Die Kurzlebigkeit von Subkulturen der Jetztzeit ist erstaunlich im Vergleich zu früheren Erscheinungsformen, von den Beatniks über die Hippies, von den Mods über die Punks bis hin zu den Sub-Genres der Generation X, den Independents oder wem auch immer.
Heute sind Nischenkulturen kaum mehr als Spleens, da keine rebellische Substanz mehr in ihnen keimt. Zwar existiert eine gruppenbestimmte Empörung über den Mainstream und seine Langeweile, aber es sind wenig eigenständige Gedanken zu finden.

Vereinnahmung heute
Ein gutes Beispiel, wie Subkulturen von der modernen Werbemaschinerie vereinnahmt werden, ist das sogenannte Guerilla-Marketing. Dieses übernimmt die Elemente einer Subkultur und versucht, diese in einer Werbebotschaft zu integrieren. Durch die Verwendung von subkultureller Ästhetik versucht die Werbung, vermehrt Aufmerksamkeit zu erregen und gleichzeitig schwer erreichbare junge Trendsetter anzusprechen, die zunehmend Ablehnung gegenüber konventionellen Werbekanälen zeigten. Da fragt sich schon so mancher, wie es so weit kommen konnte. „Wie kam es, dass Ideen, die einst gegen ‚das Starre und das Stehende‘ gerichtet schienen – wie sexuelle Befreiung oder Selbstverwirklichung –, in mehr oder weniger sanfte Zwänge umschlagen konnten?“, wundert sich der deutsche Kulturkritiker Diedrich Diederichsen. Vieles, was in früheren Subkulturen vermittelt wurde, sei heute bereits unverbindlicher Mainstream geworden.
Flache Hierarchien seien in Werbeagenturen angekommen und die sexuelle Befreiung in TV-Talkshows; auch in der Kunst seien „gesellschaftlicher Kontext“ oder „das Utopische“ nur noch schicke Themen, die zu nichts mehr verpflichten, überall würden bloß mehr „Schrumpfversionen“ ehemaliger Befreiungsideen wirken, sagt Diederichsen.

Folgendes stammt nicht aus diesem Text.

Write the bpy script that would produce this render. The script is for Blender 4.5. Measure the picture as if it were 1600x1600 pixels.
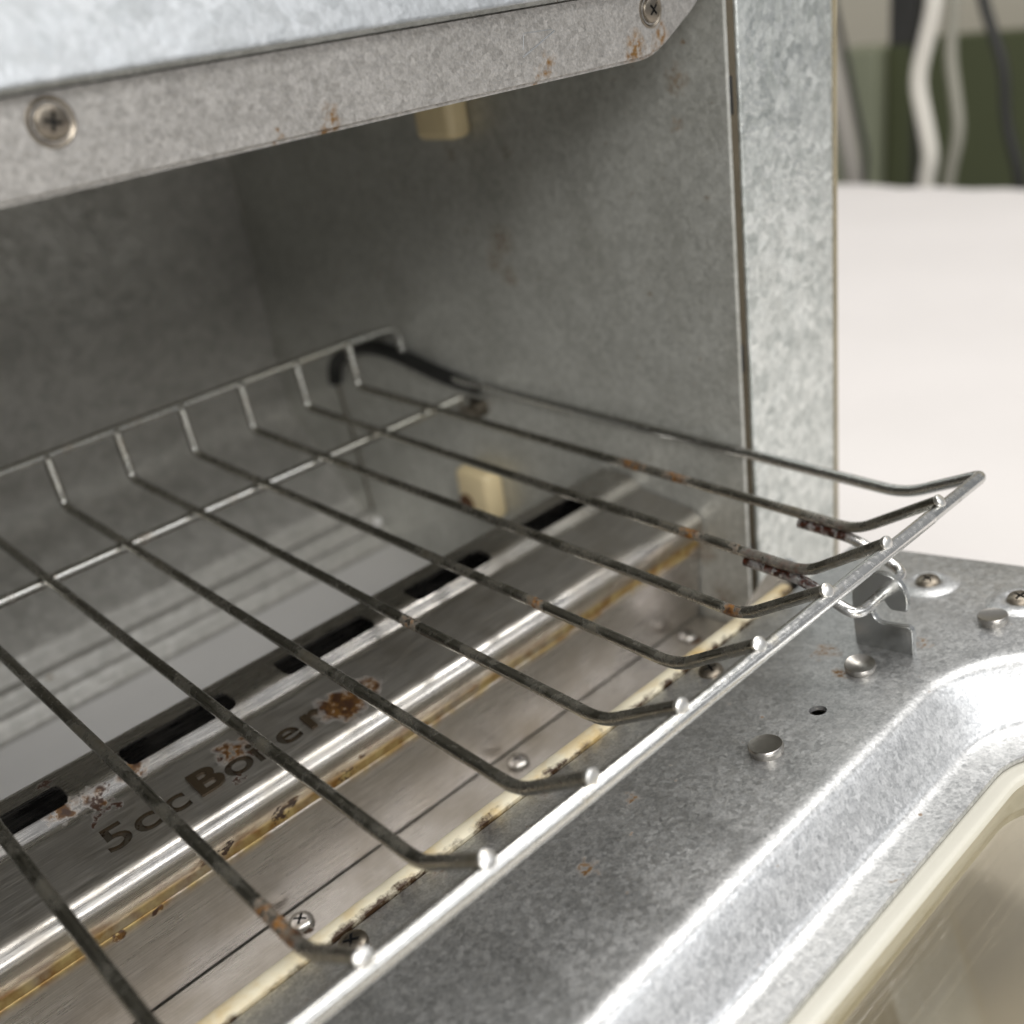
import bpy, bmesh, math, random
from mathutils import Vector, Matrix
random.seed(7)
S = 0.02                      # one layout unit = the 20 mm pitch of the rack wires
scn = bpy.context.scene
for o in list(bpy.data.objects): bpy.data.objects.remove(o)
col = scn.collection

# ------------------------------------------------------------------ camera
cam_d = bpy.data.cameras.new('camera'); cam = bpy.data.objects.new('camera', cam_d); col.objects.link(cam)
R0 = (0.71943287, -0.68086474, -0.13725725)
R1 = (-0.39376461, -0.23703034, -0.88812502)
R2 = (0.57215888, 0.69299338, -0.43862786)
M = Matrix(((R0[0], -R1[0], -R2[0]), (R0[1], -R1[1], -R2[1]), (R0[2], -R1[2], -R2[2]))).to_4x4()
cam.matrix_world = Matrix.Translation(Vector((-9.92313, -5.19071, 5.55968)) * S) @ M
cam_d.sensor_width = 36; cam_d.lens = 36 * 1654.39 / 1600
cam_d.clip_start = 0.005; cam_d.clip_end = 20
cam_d.dof.use_dof = True; cam_d.dof.focus_distance = 0.192; cam_d.dof.aperture_fstop = 11.5
cam_d.dof.aperture_blades = 0
scn.camera = cam

# ------------------------------------------------------------------ light of the room, plus an added side fill
w = bpy.data.worlds.new('World'); scn.world = w; w.use_nodes = True
bg = w.node_tree.nodes['Background']; bg.inputs[0].default_value = (0.95, 0.97, 1.0, 1); bg.inputs[1].default_value = 0.30
def area(name, loc, target, sx, sy, watts, color):
    d = bpy.data.lights.new(name, 'AREA'); d.shape = 'RECTANGLE'; d.size = sx; d.size_y = sy; d.energy = watts; d.color = color
    o = bpy.data.objects.new(name, d); col.objects.link(o); o.location = loc
    o.rotation_euler = (Vector(target) - Vector(loc)).to_track_quat('-Z', 'Y').to_euler()
    return o
area('ceiling_lamp', (-0.15, -0.15, 1.5), (-0.1, 0.05, 0), 1.3, 0.25, 8, (1, 0.97, 0.93))
area('ceiling_lamp', (0.75, 0.15, 1.5), (0.2, 0.1, 0), 1.4, 0.22, 11, (1, 0.98, 0.95))
area('front_lamp', (0.05, -1.1, 0.95), (-0.1, 0.1, 0), 1.7, 0.30, 6.5, (0.97, 0.98, 1))
area('side_fill', (-0.85, -1.0, 0.72), (-0.05, 0.15, 0), 0.9, 0.55, 13, (1, 0.985, 0.96))  # fill light added at the left front to brighten the cavity
scn.view_settings.view_transform = 'Standard'; scn.view_settings.look = 'None'
scn.view_settings.exposure = 0.1; scn.view_settings.gamma = 1.0
scn.render.resolution_x = 1024; scn.render.resolution_y = 1024
scn.render.engine = 'CYCLES'
scn.cycles.max_bounces = 6; scn.cycles.glossy_bounces = 4; scn.cycles.diffuse_bounces = 3; scn.cycles.transmission_bounces = 6

# ------------------------------------------------------------------ materials
class N:
    def __init__(s, name):
        s.m = bpy.data.materials.new(name); s.m.use_nodes = True
        s.t = s.m.node_tree; s.b = s.t.nodes['Principled BSDF']
        s.tc = s.t.nodes.new('ShaderNodeTexCoord').outputs['Object']
    def n(s, kind, **kw):
        x = s.t.nodes.new(kind)
        for k, v in kw.items(): setattr(x, k, v)
        return x
    def put(s, sock, v):
        if isinstance(v, bpy.types.NodeSocket): s.t.links.new(v, sock)
        else: sock.default_value = v
    def mapping(s, scale, rot=(0, 0, 0)):
        x = s.n('ShaderNodeMapping'); s.put(x.inputs['Vector'], s.tc); x.inputs['Scale'].default_value = scale; x.inputs['Rotation'].default_value = rot
        return x.outputs[0]
    def noise(s, scale, detail=4, rough=.55, vec=None, dist=0):
        x = s.n('ShaderNodeTexNoise'); s.put(x.inputs['Vector'], vec if vec else s.tc)
        x.inputs['Scale'].default_value = scale; x.inputs['Detail'].default_value = detail; x.inputs['Roughness'].default_value = rough; x.inputs['Distortion'].default_value = dist
        return x.outputs['Fac']
    def vor(s, scale, vec=None, feature='F1', out='Color'):
        x = s.n('ShaderNodeTexVoronoi', feature=feature); s.put(x.inputs['Vector'], vec if vec else s.tc); x.inputs['Scale'].default_value = scale
        return x.outputs[out]
    def warp(s, scale, amt):
        x = s.n('ShaderNodeTexNoise'); s.put(x.inputs['Vector'], s.tc); x.inputs['Scale'].default_value = scale; x.inputs['Detail'].default_value = 1.5
        a = s.n('ShaderNodeVectorMath', operation='SUBTRACT'); s.put(a.inputs[0], x.outputs['Color']); a.inputs[1].default_value = (.5, .5, .5)
        b = s.n('ShaderNodeVectorMath', operation='SCALE'); s.put(b.inputs[0], a.outputs[0]); b.inputs['Scale'].default_value = amt
        c = s.n('ShaderNodeVectorMath', operation='ADD'); s.put(c.inputs[0], s.tc); s.put(c.inputs[1], b.outputs[0])
        return c.outputs[0]
    def rng(s, v, a, b, c=0., d=1.):
        x = s.n('ShaderNodeMapRange'); s.put(x.inputs[0], v)
        for i, q in enumerate((a, b, c, d)): x.inputs[i + 1].default_value = q
        return x.outputs[0]
    def math(s, op, a, b=0.):
        x = s.n('ShaderNodeMath', operation=op); s.put(x.inputs[0], a); s.put(x.inputs[1], b); return x.outputs[0]
    def mix(s, f, a, b):
        x = s.n('ShaderNodeMix', data_type='RGBA'); s.put(x.inputs[0], f)
        s.put(x.inputs[6], a if isinstance(a, bpy.types.NodeSocket) else (*a, 1)); s.put(x.inputs[7], b if isinstance(b, bpy.types.NodeSocket) else (*b, 1))
        return x.outputs[2]
    def mixf(s, f, a, b):
        x = s.n('ShaderNodeMix', data_type='FLOAT'); s.put(x.inputs[0], f); s.put(x.inputs[2], a); s.put(x.inputs[3], b); return x.outputs[0]
    def sepc(s, c):
        x = s.n('ShaderNodeSeparateColor'); s.put(x.inputs[0], c); return x.outputs
    def xyz(s):
        x = s.n('ShaderNodeSeparateXYZ'); s.put(x.inputs[0], s.tc); return x.outputs
    def bump(s, h, strength, dist):
        x = s.n('ShaderNodeBump'); s.put(x.inputs['Height'], h); x.inputs['Strength'].default_value = strength; x.inputs['Distance'].default_value = dist
        s.put(s.b.inputs['Normal'], x.outputs[0]); return x
    def blots(s, lst, wscale=500, wamt=.006):
        """stains: soft ragged spots (x, y, z, radius) in layout units"""
        v = s.warp(wscale, wamt); out = None
        for (x, y, z, r) in lst:
            d = s.n('ShaderNodeVectorMath', operation='DISTANCE'); s.put(d.inputs[0], v); d.inputs[1].default_value = (x * S, y * S, z * S)
            q = s.rng(d.outputs['Value'], r * S, r * S * .35)
            out = q if out is None else s.math('MAXIMUM', out, q)
        return out
    def fin(s, color=None, rough=None, metal=None, spec=None):
        if color is not None: s.put(s.b.inputs['Base Color'], color if isinstance(color, bpy.types.NodeSocket) else (*color, 1))
        if rough is not None: s.put(s.b.inputs['Roughness'], rough)
        if metal is not None: s.put(s.b.inputs['Metallic'], metal)
        if spec is not None: s.put(s.b.inputs['Specular IOR Level'], spec)
        return s.m

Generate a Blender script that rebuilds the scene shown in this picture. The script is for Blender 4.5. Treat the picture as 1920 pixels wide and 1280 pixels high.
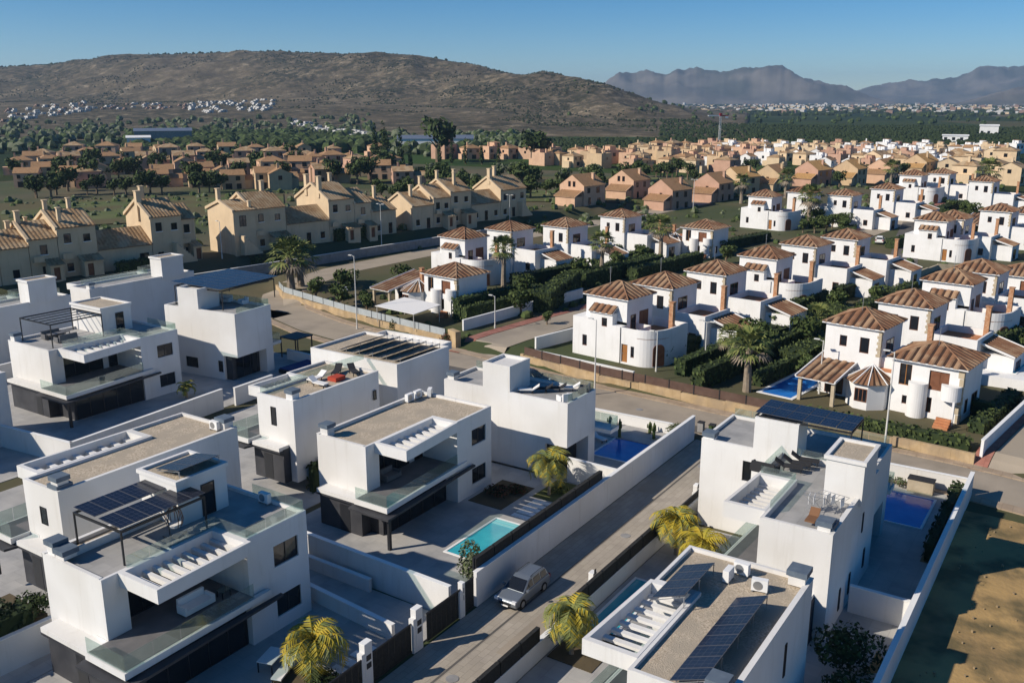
import bpy, math, random
from mathutils import Vector, Matrix, noise as mnoise
R = math.radians
rnd = random.Random(7)
for o in list(bpy.data.objects): bpy.data.objects.remove(o)
scn = bpy.context.scene
C = scn.collection

# ------------------------------------------------------------------ camera, sky, sun, exposure
HAZE = 9.0e-5
cam_d = bpy.data.cameras.new('camera'); cam = bpy.data.objects.new('camera', cam_d); C.objects.link(cam)
cam_d.sensor_width = 36.0; cam_d.lens = 36.0 * 1728 / 1920
cam_d.clip_start = 0.5; cam_d.clip_end = 60000
PITCH = math.atan(454 / 1728); HEAD = R(33.44)
cam.location = (0, 0, 32)
cam.rotation_euler = (math.pi / 2 - PITCH, 0, HEAD - math.pi / 2)
scn.camera = cam

SUN_AZ = math.atan2(2.54, -3.26); SUN_EL = R(33.5)
w = bpy.data.worlds.new('World'); scn.world = w; w.use_nodes = True
nt = w.node_tree; nt.nodes.clear()
sky = nt.nodes.new('ShaderNodeTexSky'); sky.sky_type = 'NISHITA'; sky.sun_disc = False
sky.sun_elevation = SUN_EL; sky.sun_rotation = math.pi / 2 - SUN_AZ
sky.altitude = 2500; sky.air_density = 1.0; sky.dust_density = 0.1; sky.ozone_density = 4.0
bg = nt.nodes.new('ShaderNodeBackground'); bg.inputs['Strength'].default_value = 0.075
wo = nt.nodes.new('ShaderNodeOutputWorld')
hs = nt.nodes.new('ShaderNodeHueSaturation'); hs.inputs['Saturation'].default_value = 1.36; hs.inputs['Value'].default_value = .92
nt.links.new(sky.outputs[0], hs.inputs['Color']); nt.links.new(hs.outputs[0], bg.inputs[0]); nt.links.new(bg.outputs[0], wo.inputs[0])
sun_d = bpy.data.lights.new('sun', 'SUN'); sun_d.energy = 3.9; sun_d.angle = R(0.53); sun_d.color = (1.0, 0.905, 0.775)
sun = bpy.data.objects.new('sun', sun_d); C.objects.link(sun)
sd = Vector((math.cos(SUN_EL) * math.cos(SUN_AZ), math.cos(SUN_EL) * math.sin(SUN_AZ), math.sin(SUN_EL)))
sun.rotation_euler = sd.to_track_quat('Z', 'Y').to_euler()
sun.location = sd * 300
scn.view_settings.view_transform = 'Standard'; scn.view_settings.look = 'None'
scn.view_settings.exposure = 0.47; scn.view_settings.gamma = 1.0; scn.view_settings.use_curve_mapping = False
scn.cycles.max_bounces = 6; scn.cycles.diffuse_bounces = 3; scn.cycles.glossy_bounces = 3
scn.cycles.transmission_bounces = 4; scn.cycles.transparent_max_bounces = 12; scn.cycles.volume_bounces = 0
scn.cycles.caustics_reflective = False; scn.cycles.caustics_refractive = False

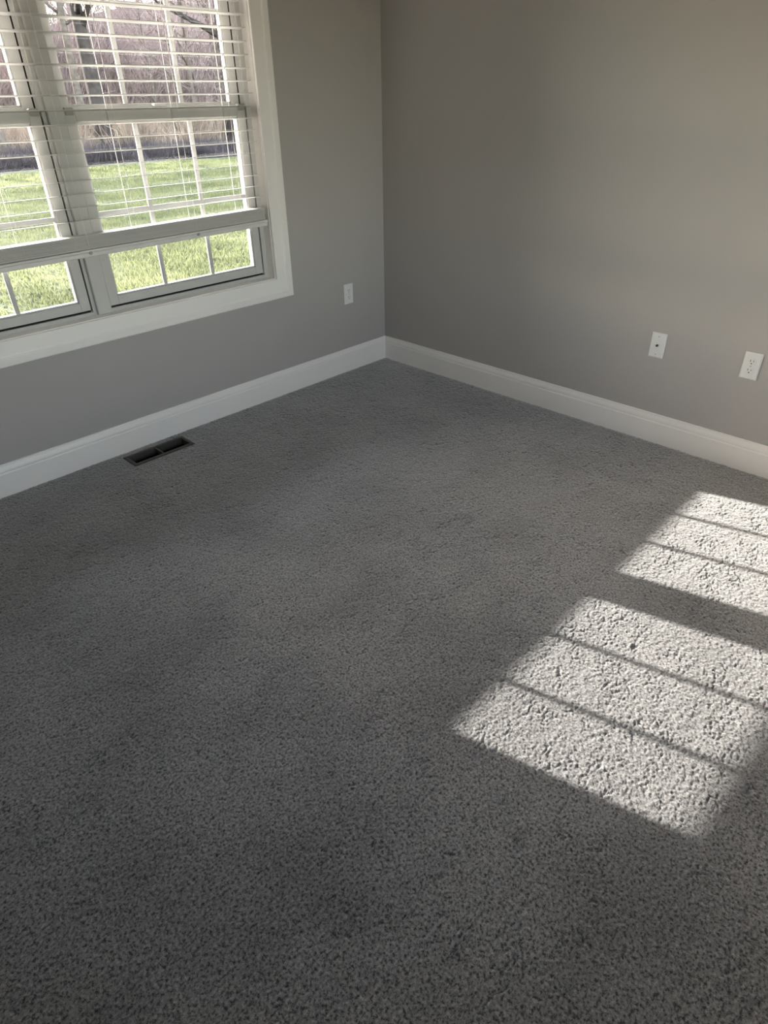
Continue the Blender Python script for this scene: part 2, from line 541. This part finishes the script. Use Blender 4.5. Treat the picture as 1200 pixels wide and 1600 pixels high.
# ------------------------------------------------------------------ carpet pile
def hash2(ix, iy, s):
    h = (ix.astype(np.int64) * 374761393 + iy.astype(np.int64) * 668265263 + s * 982451653) & 0xFFFFFFFF
    h = ((h ^ (h >> 13)) * 1274126177) & 0xFFFFFFFF
    h = (h ^ (h >> 16)) & 0xFFFFFFFF
    return h.astype(np.float64) / 4294967296.0


def vnoise(x, y, s):
    ix, iy = np.floor(x), np.floor(y)
    fx, fy = x - ix, y - iy
    fx, fy = fx * fx * (3 - 2 * fx), fy * fy * (3 - 2 * fy)
    a, b_ = hash2(ix, iy, s), hash2(ix + 1, iy, s)
    c, d = hash2(ix, iy + 1, s), hash2(ix + 1, iy + 1, s)
    return (a * (1 - fx) + b_ * fx) * (1 - fy) + (c * (1 - fx) + d * fx) * fy


def worley(x, y, s):
    """F1, F2, and the per-cell random numbers of the nearest point."""
    ix, iy = np.floor(x), np.floor(y)
    f1 = np.full(x.shape, 9.0)
    f2 = np.full(x.shape, 9.0)
    r1 = np.zeros(x.shape)
    ax = np.zeros(x.shape)
    ay = np.zeros(x.shape)
    for dx in (-1, 0, 1):
        for dy in (-1, 0, 1):
            cx, cy_ = ix + dx, iy + dy
            px, py = cx + hash2(cx, cy_, s), cy_ + hash2(cx, cy_, s + 1)
            d = np.hypot(x - px, y - py)
            near = d < f1
            f2 = np.where(near, f1, np.minimum(f2, d))
            r1 = np.where(near, hash2(cx, cy_, s + 2), r1)
            ax = np.where(near, x - px, ax)
            ay = np.where(near, y - py, ay)
            f1 = np.where(near, d, f1)
    return f1, f2, r1, ax, ay


def spaced(edges):
    out = [edges[0][0]]
    for a, b_, s0, s1 in edges:
        x = a
        while True:
            t = (x - a) / (b_ - a)
            x += s0 + (s1 - s0) * t
            if x >= b_: break
            out.append(x)
        out.append(b_)
    return np.array(out)


gx = spaced([(XL + 0.002, -3.28, 0.03, 0.012), (-3.28, -1.6, 0.0028, 0.0029), (-1.6, -0.001, 0.0029, 0.0046)])
gy = spaced([(YB + 0.002, -3.16, 0.03, 0.012), (-3.16, -1.6, 0.0028, 0.0029), (-1.6, -0.001, 0.0029, 0.0050)])
GX, GY = np.meshgrid(gx, gy)
wx = GX + 0.010 * (vnoise(GX / 0.035, GY / 0.035, 11) - 0.5) + 0.004 * (vnoise(GX / 0.011, GY / 0.011, 13) - 0.5)
wy = GY + 0.010 * (vnoise(GX / 0.035, GY / 0.035, 12) - 0.5) + 0.004 * (vnoise(GX / 0.011, GY / 0.011, 14) - 0.5)
f1, f2, r1, ax, ay = worley(wx / 0.0092, wy / 0.0074, 21)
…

Hart ins Gericht geht er mit den Netzwerkkulturen des modernen Kommunikationszeitalters. Persönliche Netzwerke und zugerufene Meinungen, so Diederichsen, seien in unserer Kommunikationskultur heutzutage viel wichtiger als eine grundlegende inhaltliche Auseinandersetzung. Wer was sagt, ist wichtiger, als was wer sagt. Wie wahr.